Christmas

Christmas is always a time of mixed emotions. There is great happiness in watching kids’ excitement about Santa, spending time with family and friends, eating great food and renewing your faith. But there is also great sadness in remembering those gone from your life, past joys that can never happen again and the ending of another year of your life.

Those of us that love the outdoors and spend time in nature seem more attuned to the cycle of life since we see it first-hand so vividly. In 1985 I built a simple deer stand between two sweetgum trees. Hunting that stand season after season, year after year, the changes in the woods really comes home.

One very noticeable fact is that tree trunks grow out, not up. The spikes driven so laboriously in to the tree as steps are still spaced the same distance apart but the spikes that once stuck out two inches further than your boots’ width are now barely wide enough to get a good foothold.

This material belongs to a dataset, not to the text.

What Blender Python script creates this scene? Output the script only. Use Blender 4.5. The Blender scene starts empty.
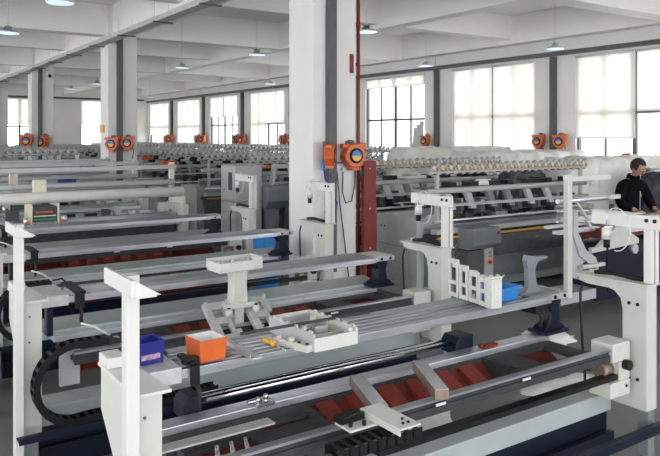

And although the steps are the same distance apart, thirty years later it is a struggle to raise your foot from one to the other where 30 years ago it was an effortless climb. And there is a soreness in your arms and legs after a hunt that was not there even a few years ago.

The woods themselves go through changes both natural and man-made. I picked the site for the stand because it was on an edge where big pines with a good bit of undergrowth changed to more open hardwoods. Over the first ten years the undergrowth thinned in the pines as they got bigger and provided more shade.

Then the pines were thinned for lumber, opening up the ground to more sunlight. Brush and vines grew and got so thick that it was hard to walk through it. But the deer loved it and I saw more deer for about five years after that than I had before the thinning.

Another man-made change was an accident. I hunted with a lever action Marlin 30-30 with a scope mounted on see through rings. Those rings allowed me to use the iron sights if needed, but raised the scope very high.

One morning a doe moved into the open about 50 yards down a shooting lane I had cut. I eased up my rifle, put the crosshairs on her chest and pulled the trigger. She jumped about ten feet to her left then stood there looking around, wondering what had happened.

Fortunately, I had immediately ejected the spent shell and loaded a live one while the gunshot still made it difficult to locate the source of that sound. While she looked around I aimed and pulled the trigger again, and this time she dropped. I could not figure out how I missed such an easy shot the first time.

The next trip I found out why. While standing in the same position and looking at the spot she was standing, I noticed a three-inch-thick limb on the adjacent water oak was splintered. It was about four feet from where the end of my gun barrel had been when I shot.

You learn as you age, too. Looking at that limb I realized my scope was so high I could not see the limb in it even though the crosshairs were on the deer. My bullet leaving the barrel hit the limb as it rose to intersect with the point of aim of the crosshairs zeroed in at 100 yards.

I watched that limb die and fall over the next two seasons. I didn’t know you could kill a limb with a 30-30 but I did. When it fell I got it and it is still in my garage, bullet hole and all!

For a couple of years a ground squirrel had a hole at the base of a nearby tree. I enjoyed watching it scurry around finding food and watching out for danger. But it drove me crazy when hawk flew over and it would sit in the mouth of its home whistling a warning. Cute for a few minutes, the sound got very irritating after several minutes of it.

That cute little animal emphasized the shortness of life. It was gone the third year and I found their life span is only two to three years even if not eaten by a hawk. Our life spans are about 30 times that long, and we don’t have to be wary of hawks, but even that amount of time does not seem to be enough, especially for those you miss so much this time of year.
A pile of rocks on a small ridge near my stand made me dream of the past. The small ridge is an old field terrace.

At first I thought of some rich farmer making his slaves clear the land, build terraces for flat ground to plant cotton, and move rocks out of the way and pile them. Then I realized this hillside was not prime land that a rich farmer would own. Rather, it was most likely a family farm with the father, wife and children laboring to make terraces to scratch out a living from less than ideal land.

Those rocks tell a story of their own. They sat in one place for hundreds of years, then were move to their current location where they will sit for hundreds more. Eventually they will be worn down into sand by rain and lichens growing on them. Although they last much longer than we do, they, too, will some day be gone.
Life changes. It is too short to worry about the things that don’t matter. Instead, spend time with those you care about and make happy memories for future Christmases.